Ah, Are You Digging on My Grave?
  • Goes from boyfriend --> family --> enemy.
    • None of them give a shit about her.
      • Her dog is digging on her grave, man's best friend.
        • The dog even forgets that he's digging on her resting place, and is only digging there to bury a bone.
          • WHEN YOUR DEAD=you are forgotten forever.
In Time of "The Breaking of Nations"
  • Protagonists are all famers who are oblivious to the war going on (WWI) in Europe; their lives move on just the same as ever, ignorant of the annuls of war.
Is My Team Ploughing
  • Speaker is again a dead man.
  • Life goes on..
    • His friends, who he use to play soccer with, continue to play soccer without him.
    • Is my girlfriend still crying because I died?
      • Nope, she's contented.
        • In fact, his friend is fucking his girlfriend.
To an Athlete Dying Young
  • Your lucky to die young; it means you die innocent, and you do not become corrupted.
  • You died before your honor died.
  • Dying young= you’re a hero.
When I was One-and-Twenty
  • Crowns and pounds and guineas: European currency.

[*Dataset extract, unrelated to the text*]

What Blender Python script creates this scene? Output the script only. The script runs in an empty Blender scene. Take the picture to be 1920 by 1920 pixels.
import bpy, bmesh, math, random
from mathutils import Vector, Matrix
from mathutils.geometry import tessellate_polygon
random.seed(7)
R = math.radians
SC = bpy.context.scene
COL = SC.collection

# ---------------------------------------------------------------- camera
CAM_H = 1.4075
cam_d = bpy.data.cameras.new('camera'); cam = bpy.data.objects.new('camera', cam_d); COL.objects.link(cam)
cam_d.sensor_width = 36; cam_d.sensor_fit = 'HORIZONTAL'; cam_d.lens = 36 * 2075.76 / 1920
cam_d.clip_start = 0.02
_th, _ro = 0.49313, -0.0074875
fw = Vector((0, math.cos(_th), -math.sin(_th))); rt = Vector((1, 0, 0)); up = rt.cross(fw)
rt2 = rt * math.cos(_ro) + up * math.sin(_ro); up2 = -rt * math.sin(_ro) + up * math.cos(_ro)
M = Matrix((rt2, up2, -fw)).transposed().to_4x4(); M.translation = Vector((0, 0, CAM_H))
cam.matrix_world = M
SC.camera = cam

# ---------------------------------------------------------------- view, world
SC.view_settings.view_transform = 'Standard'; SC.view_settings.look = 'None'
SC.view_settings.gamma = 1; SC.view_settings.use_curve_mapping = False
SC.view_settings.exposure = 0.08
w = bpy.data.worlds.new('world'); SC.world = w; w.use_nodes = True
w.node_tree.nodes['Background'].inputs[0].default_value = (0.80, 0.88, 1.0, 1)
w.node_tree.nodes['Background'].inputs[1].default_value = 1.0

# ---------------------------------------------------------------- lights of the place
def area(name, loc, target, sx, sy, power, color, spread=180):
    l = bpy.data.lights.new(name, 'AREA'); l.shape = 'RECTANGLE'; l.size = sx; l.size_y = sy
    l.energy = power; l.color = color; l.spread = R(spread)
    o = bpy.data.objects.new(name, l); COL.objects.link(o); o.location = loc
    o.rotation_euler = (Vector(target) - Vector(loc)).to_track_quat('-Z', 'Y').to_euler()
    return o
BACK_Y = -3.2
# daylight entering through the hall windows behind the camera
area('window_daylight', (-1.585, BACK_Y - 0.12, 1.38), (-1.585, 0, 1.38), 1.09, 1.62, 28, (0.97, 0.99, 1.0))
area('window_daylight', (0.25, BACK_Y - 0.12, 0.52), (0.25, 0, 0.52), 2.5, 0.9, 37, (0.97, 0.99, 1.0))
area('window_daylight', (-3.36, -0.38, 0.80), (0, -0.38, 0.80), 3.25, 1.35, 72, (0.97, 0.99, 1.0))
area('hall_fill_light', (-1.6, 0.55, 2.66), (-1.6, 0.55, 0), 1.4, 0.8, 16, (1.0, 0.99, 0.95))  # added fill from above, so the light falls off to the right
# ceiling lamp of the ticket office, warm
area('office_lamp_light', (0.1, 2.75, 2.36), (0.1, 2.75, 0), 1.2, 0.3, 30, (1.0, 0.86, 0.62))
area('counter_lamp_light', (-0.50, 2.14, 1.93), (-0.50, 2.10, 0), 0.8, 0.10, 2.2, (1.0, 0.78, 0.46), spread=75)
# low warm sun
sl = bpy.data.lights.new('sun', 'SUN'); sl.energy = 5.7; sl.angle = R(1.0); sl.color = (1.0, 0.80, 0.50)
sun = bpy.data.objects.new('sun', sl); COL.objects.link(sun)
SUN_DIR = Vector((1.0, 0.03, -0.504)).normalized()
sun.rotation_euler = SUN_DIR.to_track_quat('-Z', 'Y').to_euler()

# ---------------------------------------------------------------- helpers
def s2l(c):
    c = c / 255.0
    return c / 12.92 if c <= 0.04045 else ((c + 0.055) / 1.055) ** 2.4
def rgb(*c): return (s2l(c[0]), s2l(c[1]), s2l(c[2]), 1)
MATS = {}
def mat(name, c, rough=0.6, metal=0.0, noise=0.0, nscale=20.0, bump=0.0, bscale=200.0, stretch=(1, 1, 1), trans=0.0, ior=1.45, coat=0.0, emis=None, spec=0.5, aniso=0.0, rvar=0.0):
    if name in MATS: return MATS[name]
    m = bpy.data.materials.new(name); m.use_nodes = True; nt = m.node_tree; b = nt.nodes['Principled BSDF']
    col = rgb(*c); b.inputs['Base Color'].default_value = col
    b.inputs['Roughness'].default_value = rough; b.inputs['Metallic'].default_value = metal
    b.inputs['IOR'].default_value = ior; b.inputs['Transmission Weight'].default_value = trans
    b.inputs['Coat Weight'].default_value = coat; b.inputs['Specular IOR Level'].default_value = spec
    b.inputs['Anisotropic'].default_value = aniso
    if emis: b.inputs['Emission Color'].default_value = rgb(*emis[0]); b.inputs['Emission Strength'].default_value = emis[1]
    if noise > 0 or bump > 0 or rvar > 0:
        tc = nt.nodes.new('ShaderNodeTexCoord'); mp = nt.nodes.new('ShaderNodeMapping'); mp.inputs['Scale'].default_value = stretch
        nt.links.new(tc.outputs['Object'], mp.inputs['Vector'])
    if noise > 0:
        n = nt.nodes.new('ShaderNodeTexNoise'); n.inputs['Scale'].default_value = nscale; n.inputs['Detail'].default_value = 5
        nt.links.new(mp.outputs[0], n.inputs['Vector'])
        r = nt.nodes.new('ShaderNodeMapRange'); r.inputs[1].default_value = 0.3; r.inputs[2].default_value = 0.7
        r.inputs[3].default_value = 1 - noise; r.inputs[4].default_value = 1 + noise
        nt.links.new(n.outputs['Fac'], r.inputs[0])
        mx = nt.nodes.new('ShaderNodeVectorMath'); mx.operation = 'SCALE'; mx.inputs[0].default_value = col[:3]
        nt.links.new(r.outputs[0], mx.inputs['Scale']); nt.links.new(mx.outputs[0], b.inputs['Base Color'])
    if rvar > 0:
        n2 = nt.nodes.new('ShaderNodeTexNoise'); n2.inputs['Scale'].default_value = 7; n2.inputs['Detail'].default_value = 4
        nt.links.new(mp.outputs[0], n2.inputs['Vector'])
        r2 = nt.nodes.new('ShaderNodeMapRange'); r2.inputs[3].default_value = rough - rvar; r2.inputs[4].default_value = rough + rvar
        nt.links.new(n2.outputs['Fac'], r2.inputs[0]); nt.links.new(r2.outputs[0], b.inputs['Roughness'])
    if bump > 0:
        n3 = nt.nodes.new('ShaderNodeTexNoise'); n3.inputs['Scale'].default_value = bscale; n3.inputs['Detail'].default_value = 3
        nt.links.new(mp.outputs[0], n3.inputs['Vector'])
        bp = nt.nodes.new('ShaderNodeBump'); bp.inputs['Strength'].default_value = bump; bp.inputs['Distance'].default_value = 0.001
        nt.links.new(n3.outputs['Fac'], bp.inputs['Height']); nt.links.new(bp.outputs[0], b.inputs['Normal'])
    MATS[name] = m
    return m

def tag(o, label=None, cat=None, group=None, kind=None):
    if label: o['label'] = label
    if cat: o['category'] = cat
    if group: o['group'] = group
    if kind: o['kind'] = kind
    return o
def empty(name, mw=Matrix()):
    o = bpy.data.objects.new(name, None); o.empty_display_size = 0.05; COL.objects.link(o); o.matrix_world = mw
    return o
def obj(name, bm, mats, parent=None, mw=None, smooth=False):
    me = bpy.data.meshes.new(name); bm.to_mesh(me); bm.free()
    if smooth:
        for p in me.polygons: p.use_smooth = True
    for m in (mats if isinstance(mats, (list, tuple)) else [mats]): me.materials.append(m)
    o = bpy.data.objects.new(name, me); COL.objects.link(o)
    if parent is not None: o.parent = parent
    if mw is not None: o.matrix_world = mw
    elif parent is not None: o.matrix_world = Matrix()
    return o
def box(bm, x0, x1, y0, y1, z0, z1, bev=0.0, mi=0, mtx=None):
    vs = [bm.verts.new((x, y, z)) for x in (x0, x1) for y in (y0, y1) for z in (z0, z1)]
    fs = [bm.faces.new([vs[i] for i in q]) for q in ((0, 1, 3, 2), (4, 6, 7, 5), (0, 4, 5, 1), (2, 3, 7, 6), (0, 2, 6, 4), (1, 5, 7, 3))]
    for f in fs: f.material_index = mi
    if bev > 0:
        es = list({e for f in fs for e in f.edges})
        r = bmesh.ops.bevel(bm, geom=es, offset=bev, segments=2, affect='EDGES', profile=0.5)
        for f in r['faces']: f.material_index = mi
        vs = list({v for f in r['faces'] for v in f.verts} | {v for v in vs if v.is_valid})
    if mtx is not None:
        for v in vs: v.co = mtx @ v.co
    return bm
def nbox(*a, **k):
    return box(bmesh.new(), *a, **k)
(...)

  • Basically, when you are young, you do not believe the advice of elders/older ppl, and you believe you are right/know everything; then when you reach the status of "elder," you realize they were right.
With Rue My Heart Is Laden
  • All my friends are dead, and I hate this.
  • I DON'T WANT REALITY.
Dulce et Decorum Est
  • It is sweet to die for your country.
    • SATIRE
  • The soldiers are fatigued, tired, bloody, beat, blind, etc.
    • One of the men was unable to get his gas mask on in time and all the blood in his lungs started seeping out through his mouth and nose.

  • Duche et decorum est Pro patria mori: "It is sweet and proper to die for one's country (Horace)."